» **Objective**: Pick out every line with the word "script" and copy it.
## Start Source data
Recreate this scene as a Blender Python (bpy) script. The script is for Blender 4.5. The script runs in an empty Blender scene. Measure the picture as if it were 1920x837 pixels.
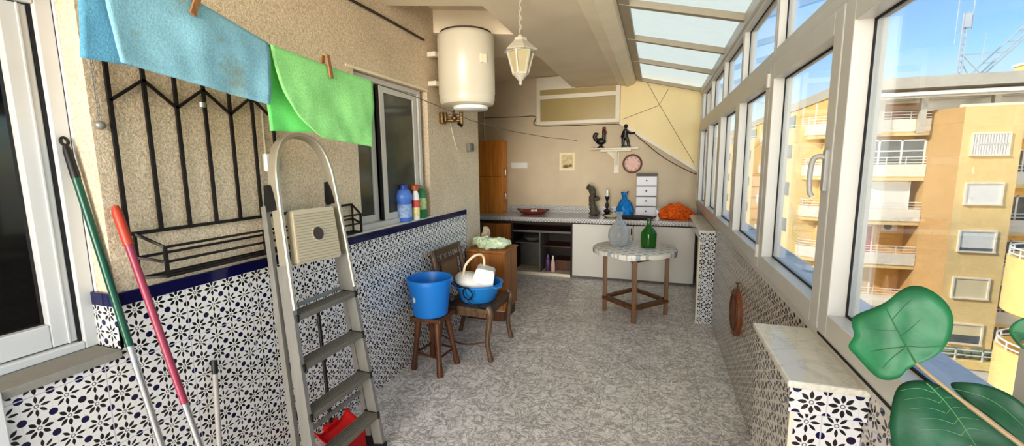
import bpy, bmesh, math, random
from mathutils import Vector, Matrix, noise as mnoise
random.seed(4)
PI = math.pi
sc = bpy.context.scene
col = sc.collection
V = Vector

# ------------------------------------------------------------------ materials
def lin(c):
    r = []
    for v in c[:3]:
        v = v / 255.0
        r.append(v / 12.92 if v <= 0.04045 else ((v + 0.055) / 1.055) ** 2.4)
    return (r[0], r[1], r[2], 1.0)

def new_mat(name):
    m = bpy.data.materials.new(name)
    m.use_nodes = True
    nt = m.node_tree
    b = nt.nodes['Principled BSDF']
    return m, nt, b

def node(nt, kind, **kw):
    n = nt.nodes.new(kind)
    for k, v in kw.items():
        setattr(n, k, v)
    return n

def mth(nt, op, a, b=None, c=None):
    n = nt.nodes.new('ShaderNodeMath'); n.operation = op
    for i, v in enumerate((a, b, c)):
        if v is None: continue
        if isinstance(v, (int, float)): n.inputs[i].default_value = v
        else: nt.links.new(v, n.inputs[i])
    return n.outputs[0]

def mixc(nt, fac, a, b):
    n = nt.nodes.new('ShaderNodeMix'); n.data_type = 'RGBA'
    for sock, v in ((n.inputs[0], fac), (n.inputs[6], a), (n.inputs[7], b)):
        if isinstance(v, (int, float)): sock.default_value = v
        elif isinstance(v, tuple): sock.default_value = v
        else: nt.links.new(v, sock)
    return n.outputs[2]

def ramp(nt, fac, stops):
    n = nt.nodes.new('ShaderNodeValToRGB')
    e = n.color_ramp.elements
    while len(e) < len(stops): e.new(0.5)
    for el, (p, c) in zip(e, stops):
        el.position = p; el.color = c
    nt.links.new(fac, n.inputs[0])
    return n.outputs[0]

def noise_tex(nt, scale, detail=3, rough=0.5, vec=None, dist=0.0):
    n = nt.nodes.new('ShaderNodeTexNoise')
    n.inputs['Scale'].default_value = scale; n.inputs['Detail'].default_value = detail
    n.inputs['Roughness'].default_value = rough; n.inputs['Distortion'].default_value = dist
    if vec is None:
        tc = nt.nodes.new('ShaderNodeTexCoord'); vec = tc.outputs['Object']
    nt.links.new(vec, n.inputs['Vector'])
    return n.outputs['Fac']

def bump(nt, b, h, strength=0.3, dist=0.01):
    n = nt.nodes.new('ShaderNodeBump')
    n.inputs['Strength'].default_value = strength; n.inputs['Distance'].default_value = dist
    nt.links.new(h, n.inputs['Height']); nt.links.new(n.outputs[0], b.inputs['Normal'])

def plain(name, rgb, rough=0.5, metal=0.0, var=0.0, scale=12.0, bmp=0.0, bscale=80.0, stretch=None, alpha=None, trans=0.0, ior=1.45):
    m, nt, b = new_mat(name)
    c = lin(rgb)
    b.inputs['Roughness'].default_value = rough; b.inputs['Metallic'].default_value = metal
    vec = None
    if stretch:
        tc = nt.nodes.new('ShaderNodeTexCoord'); mp = nt.nodes.new('ShaderNodeMapping')
        mp.inputs['Scale'].default_value = stretch
        nt.links.new(tc.outputs['Object'], mp.inputs['Vector']); vec = mp.outputs[0]
    if var > 0:
        f = noise_tex(nt, scale, 4, 0.6, vec)
        d = tuple(v * (1 - var) for v in c[:3]) + (1,)
        u = tuple(min(1, v * (1 + var)) for v in c[:3]) + (1,)
        o = ramp(nt, f, [(0.3, d), (0.7, u)])
        nt.links.new(o, b.inputs['Base Color'])
    else:
        b.inputs['Base Color'].default_value = c
    if bmp > 0:
        bump(nt, b, noise_tex(nt, bscale, 3, 0.6, vec), bmp)
    if trans > 0:
        b.inputs['Transmission Weight'].default_value = trans; b.inputs['IOR'].default_value = ior
    return m

def wood(name, dark, light, axis='Z', rough=0.45, sc_=1.0):
    m, nt, b = new_mat(name)
    tc = nt.nodes.new('ShaderNodeTexCoord'); mp = nt.nodes.new('ShaderNodeMapping')
    s = [30 * sc_, 30 * sc_, 30 * sc_]; s['XYZ'.index(axis)] = 2.0 * sc_
    mp.inputs['Scale'].default_value = s
    nt.links.new(tc.outputs['Object'], mp.inputs['Vector'])
    f = noise_tex(nt, 1.0, 5, 0.6, mp.outputs[0], 0.6)
    nt.links.new(ramp(nt, f, [(0.3, lin(dark)), (0.7, lin(light))]), b.inputs['Base Color'])
    b.inputs['Roughness'].default_value = rough
    bump(nt, b, f, 0.08, 0.003)
    return m

def stucco(name, rgb, var=0.18, scale=260, bmp=0.5, blotch=0.08):
    m, nt, b = new_mat(name)
    c = lin(rgb)
    f = noise_tex(nt, scale, 3, 0.7)
    g = noise_tex(nt, 2.2, 3, 0.5)
    lo = tuple(v * (1 - var) for v in c[:3]) + (1,); hi = tuple(min(1, v * (1 + var)) for v in c[:3]) + (1,)
    a = ramp(nt, f, [(0.32, lo), (0.62, hi)])
    sh = ramp(nt, g, [(0.3, (1 - blotch,) * 3 + (1,)), (0.7, (1 + blotch,) * 3 + (1,))])
    mx = nt.nodes.new('ShaderNodeMix'); mx.data_type = 'RGBA'; mx.blend_type = 'MULTIPLY'; mx.inputs[0].default_value = 1
    nt.links.new(a, mx.inputs[6]); nt.links.new(sh, mx.inputs[7])
    nt.links.new(mx.outputs[2], b.inputs['Base Color'])
    b.inputs['Roughness'].default_value = 0.9
    h = noise_tex(nt, scale * 0.55, 4, 0.7)
    bump(nt, b, h, bmp, 0.006)
    return m

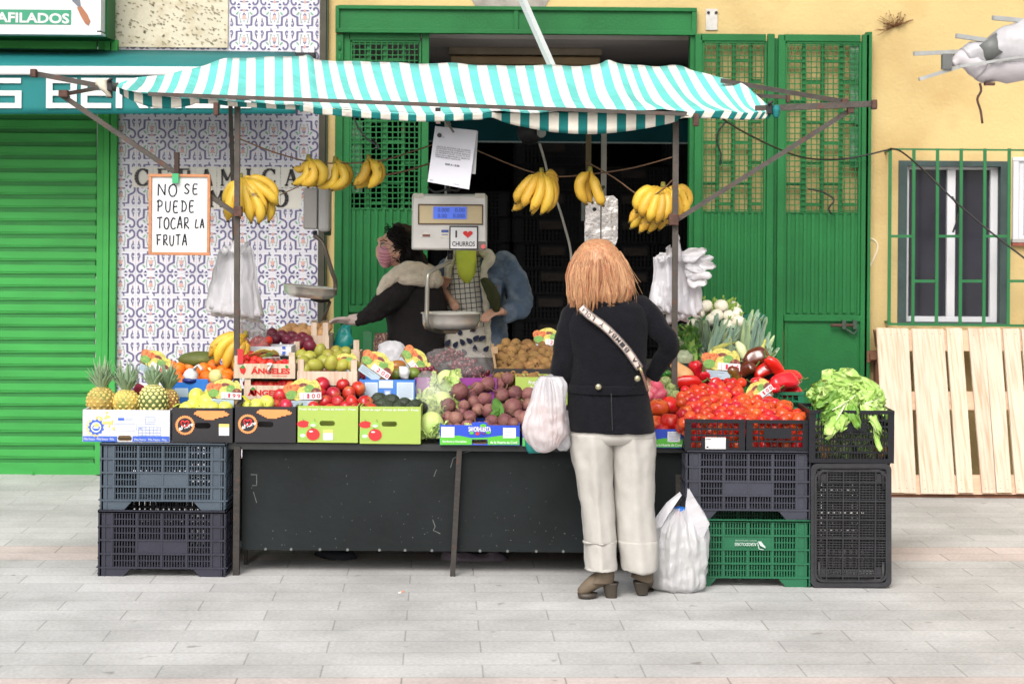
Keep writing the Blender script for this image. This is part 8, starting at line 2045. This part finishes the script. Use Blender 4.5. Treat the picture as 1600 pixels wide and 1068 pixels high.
for (x, y, a) in ((688, 536, 30), (700, 535, 35), (712, 538, 35), (722, 534, -35), (733, 532, -50), (744, 528, 50), (754, 528, 60), (742, 544, 0), (718, 518, -20), (740, 513, 10), (690, 520, 20), (760, 545, 40), (700, 552, 20), (725, 550, -30)):
    aa = radians(a); pts = []
    for u in [2*pi*i/12 for i in range(12)]:
        w_ = 3.6*sin(u)*(1-.45*cos(u)); l_ = 5.6*cos(u); pts.append((x+w_*cos(aa)-l_*sin(aa)*-1, y+w_*sin(aa)-l_*cos(aa)))
    q.ppoly(pts, YS3-.222-.02*(1-abs(x-728)/50), .03)
q.build('leaf_print', mat('navy_leaf_print', (40, 46, 74), .7, .1, k=.8), ap_)
q = M(); q.ptube([(756, 436, YS3-.28, 8), (765, 450, YS3-.3, 13), (772, 466, YS3-.3, 14), (776, 480, YS3-.28, 10), (779, 485, YS3-.26, 5)], 14, 4, .6); q.rumple(.008, 18); q.build('dark_green_cloth', mat('olive_cloth', (62, 66, 34), .9, .2, 20, .3, 80, k=.8), label='dark olive green cloth held by the denim jacket seller', cat='cloth')

q = M(); q.ell(P(725, 350, YS3+.02), (.092, .105, .105), nu=22, nv=14); q.ell(P(725, 366, YS3+.05), (.085, .07, .09), nu=18, nv=12); q.rumple(.012, 22, ridged=True)
q.v = [V((v.x, max(v.y, YS3-.085), v.z)) if v.z < P(725, 346, YS3).z else v for v in q.v]
q.build('hair', mat('dark_brown_hair', (58, 42, 34), .6, .3, 30, k=.8), s4)

q = M(); m_in = mat('bag_contents', (226, 150, 120), .6, .2, 12, k=.8)
for (x, y, r_) in ((842, 672, .055), (862, 680, .05), (850, 640, .05), (866, 650, .045)): q.ell(P(x, y, 8.45), r_)
q.build('bag_contents', m_in, cb)
q = M()
for (x, y, r_) in ((1040, 880, .07), (1080, 884, .07), (1062, 850, .06), (1085, 850, .05)): q.ell(P(x, y, YG2), r_)
q.build('bag_contents', mat('bag_contents_b', (150, 170, 130), .6, .3, 8, k=.8), gb)
for o in bpy.data.objects:
    if '_o' in o: del o['_o']
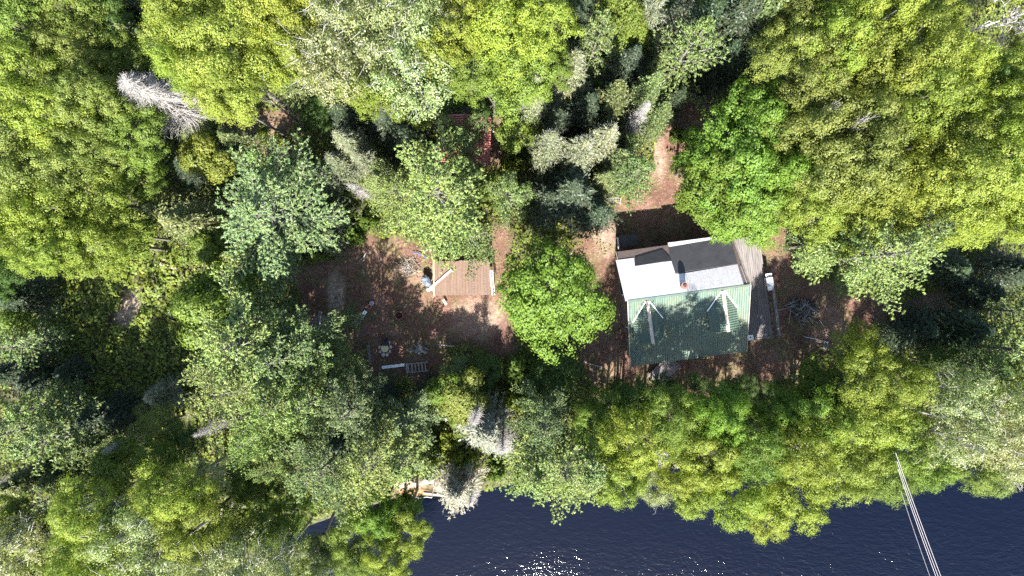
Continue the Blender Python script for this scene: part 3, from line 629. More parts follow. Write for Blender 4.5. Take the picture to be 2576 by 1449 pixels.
single('bare_tree', 1560, 510, 3, 1.3, [('trunk', bare_tree(35, 3.2, 1.4, 5, 'dead_wood', 1.1))], 'brown leafless bush above the cabin landing', 'dead bush')
single('bare_tree', 1552, 1042, 9, 2, [('trunk', bare_tree(37, 12.6, 1.7, 5, 'bark_pale', 1.5))], 'pale bare branches poking through the riverbank trees below the cabin', 'dead tree')
single('bare_tree', 1090, 1232, 3, 1.5, [('trunk', bare_tree(39, 1.6, 1.8, 5, 'dead_twig', 1.6))], 'tangle of pale bare branches lying at the water below the sandy spit', 'dead branches', lean=(.9, 0))
single('bare_tree', 2244, 1045, 9, 2, [('trunk', bare_tree(41, 12.3, 1.8, 5, 'bark_pale', 1.4))], 'pale bare twigs above the pale trees right of the power lines', 'dead tree')
single('bare_tree', 1170, 1165, 3, 1.0, [('trunk', bare_tree(43, 5.5, 1.0, 3, 'bark_brown', 1.4))], 'slender dark forked tree trunk beside the shore larch', 'dead tree')

# undergrowth: one leafy mass between the trees
NU = 260000
ux = rng.uniform(-42, 42, NU); uy = rng.uniform(-24, 25, NU)
def vnoise(x, y, s, seed):
    g_ = np.random.default_rng(seed).random((64, 64)); x = x*s+100; y = y*s+100; xi = np.floor(x).astype(int); yi = np.floor(y).astype(int); fx = x-xi; fy = y-yi; fx = fx*fx*(3-2*fx); fy = fy*fy*(3-2*fy)
    q = lambda a_, b_: g_[(a_) % 64, (b_) % 64]
    return (q(xi, yi)*(1-fx)+q(xi+1, yi)*fx)*(1-fy)+(q(xi, yi+1)*(1-fx)+q(xi+1, yi+1)*fx)*fy
den = vnoise(ux, uy, .35, 1)*.6+vnoise(ux, uy, 1.1, 2)*.4
clr = soil_at(ux, uy); dsh = uy-np.interp(ux, SX, SY)
pxu = ux*PPM+CX; pyu = CY-uy*PPM
dirt = (((pxu-332)/26)**2+((pyu-768)/46)**2 < 1) | (((pxu-314)/28)**2+((pyu-800)/20)**2 < 1) | ((pxu > 990) & (pxu < 1220) & (pyu > 1205))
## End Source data
» **Task result**:
Recreate this scene as a Blender Python (bpy) script. The script is for Blender 4.5. The script runs in an empty Blender scene. Measure the picture as if it were 1920x837 pixels.
Keep writing the Blender script for this image. This is part 8, starting at line 2045. This part finishes the script. Use Blender 4.5. Treat the picture as 1600 pixels wide and 1068 pixels high.
Continue the Blender Python script for this scene: part 3, from line 629. More parts follow. Write for Blender 4.5. Take the picture to be 2576 by 1449 pixels.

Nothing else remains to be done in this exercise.